Приходили Жоб и Брейнар. Жоб и слышать не хочет об отъезде. Играли очень красивый квинтет «Форель» [97].
Воскресенье
Ездили в Обержанвиль — со всем семейством Бардьё. Весь день собирали фрукты. Дикая жара. А потом всю ночь была гроза.
Понедельник, 5 июля
Утром пришла вторая открытка от папы. Он пишет, как живет, как проходят дни. Все они одинаково пустые. В семь утра пробуждение, около этого слова стоит вопросительный знак — видно, папа не очень-то спит.

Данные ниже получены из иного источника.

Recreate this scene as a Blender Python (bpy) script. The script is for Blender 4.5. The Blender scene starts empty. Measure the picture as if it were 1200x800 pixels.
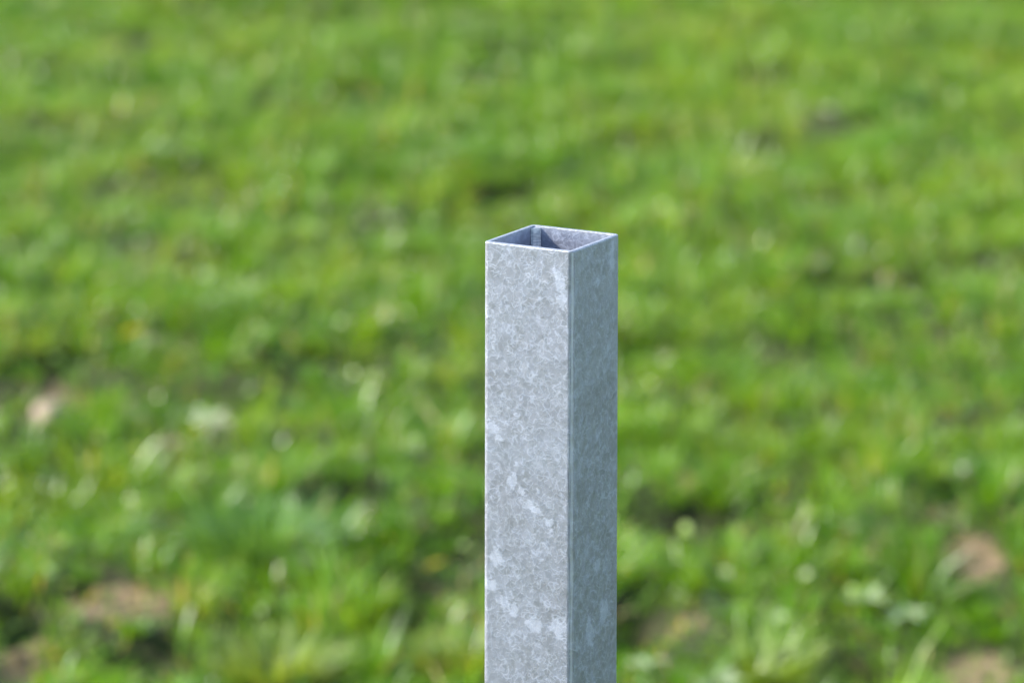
import bpy, bmesh, math, random
import numpy as np
from mathutils import Vector, Matrix, Euler

S = bpy.context.scene
COL = S.collection
R = math.radians
rng = np.random.default_rng(11)
random.seed(5)

# ------------------------------------------------------------------ camera
POST_H = 0.95
CAM = Vector((-0.0238, -2.2571, POST_H + 0.4538))
PITCH = R(4.0)
SHIFT = 0.58615               # the lens is shifted down, so uprights stay nearly upright
cam_data = bpy.data.cameras.new('camera')
cam_data.sensor_width = 36
cam_data.shift_y = -SHIFT
cam_data.lens = 135
cam_data.clip_start = 0.05
cam_data.clip_end = 2000
cam_data.dof.use_dof = True
cam_data.dof.focus_distance = 2.262
cam_data.dof.aperture_fstop = 6.2
cam_data.dof.aperture_blades = 9
cam = bpy.data.objects.new('camera', cam_data)
COL.objects.link(cam)
cam.location = CAM
cam.rotation_euler = (math.pi / 2 - PITCH, 0, 0)
S.camera = cam

# ------------------------------------------------------------------ light
SUN_EL = R(32.0)
TRAVEL_AZ = R(-10.5)           # the light travels to the right and a little away
to_sun = Vector((-math.cos(TRAVEL_AZ) * math.cos(SUN_EL), -math.sin(TRAVEL_AZ) * math.cos(SUN_EL), math.sin(SUN_EL)))
sun_data = bpy.data.lights.new('sun', 'SUN')
sun_data.energy = 4.0
sun_data.angle = R(0.5)
sun_data.color = (1.0, 0.955, 0.88)
sun = bpy.data.objects.new('sun', sun_data)
COL.objects.link(sun)
sun.rotation_euler = to_sun.to_track_quat('Z', 'Y').to_euler()
sun.location = (-3, -1, 4)

world = bpy.data.worlds.new('World')
S.world = world
world.use_nodes = True
wn = world.node_tree.nodes
sky = wn.new('ShaderNodeTexSky')
sky.sky_type = 'NISHITA'
sky.sun_disc = False
sky.sun_elevation = SUN_EL
sky.sun_rotation = math.atan2(to_sun.x, to_sun.y)
bg = wn['Background']
bg.inputs['Strength'].default_value = 0.14
world.node_tree.links.new(sky.outputs[0], bg.inputs[0])

S.view_settings.view_transform = 'Standard'
S.view_settings.look = 'None'
S.view_settings.gamma = 1
S.view_settings.use_curve_mapping = False
S.view_settings.exposure = 1.74
S.cycles.use_denoising = True
S.cycles.adaptive_threshold = 0.004
S.cycles.max_bounces = 8
S.cycles.diffuse_bounces = 4
S.cycles.transmission_bounces = 4
S.cycles.caustics_reflective = False
S.cycles.caustics_refractive = False


# ------------------------------------------------------------------ helpers
def tag(o, label=None, cat=None, group=None, kind=None):
    if label: o['label'] = label
    if cat: o['category'] = cat
    if group: o['group'] = group
    if kind: o['kind'] = kind
    return o


def link(name, me, mat, parent=None):
    o = bpy.data.objects.new(name, me)
    COL.objects.link(o)
    if mat: me.materials.append(mat)
    if parent: o.parent = parent
    return o


def at(px, py, z=0.0):
    """the ground point under a place in the 1200 x 800 photograph"""
    x, y = (px - 600) / 4500, (400 - py) / 4500 - SHIFT * 1200 / 4500
    d = Vector((x, math.cos(PITCH) + y * math.sin(PITCH), -math.sin(PITCH) + y * math.cos(PITCH)))
    t = (z - CAM.z) / d.z
    return CAM + d * t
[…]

В восемь — перекличка. (Однажды некий месье Мюллер, 58 лет, заболел и остался в постели, на него донесли, приехал Даннекер, тут же направился прямо к нему, увидел, что он лежит, да еще и в слишком хорошей пижаме, и велел его депортировать.) С восьми до десяти прогулка, шатания, как пишет папа. Он то и дело вворачивает шутливые словечки, от которых в таких обстоятельствах сжимается сердце. Вот дальше пишет о potatoes [98]. Я прямо слышу его голос, он любил так говорить в Обержанвиле. От этого, с одной стороны, становится легче, как будто вот он, рядом, а с другой — нож в сердце. В половине двенадцатого дают суп, им же кормят в половине шестого. Обед каждый устраивает себе как может. Особенно долго тянется вторая половина дня — спать папа не хочет, чтобы потом не разбивать ночной сон. Играет в шашки, в скребл, в бридж. Это папа, который никогда ни во что не играл и каждый раз, когда в Обере, в маленькой гостиной, Жан с кем-нибудь еще усаживались за скребл, преспокойно работал за своим столом. Вечера проходят в разговорах. Папа рассказывает, как дела у месье Баша, Мориса, Жана Блока. Как он ходил к зубному, соседу по комнате. Пришлось привыкнуть спать под храп и без ставней, дома луна ему била в глаза. Одно место в письме было особенно больно читать, хоть это и мелочь. Папа пишет: «Можете прислать мне красной смородины. Другим присылают — я видел». От этих слов мне хочется сбежать куда подальше. В них есть что-то детское.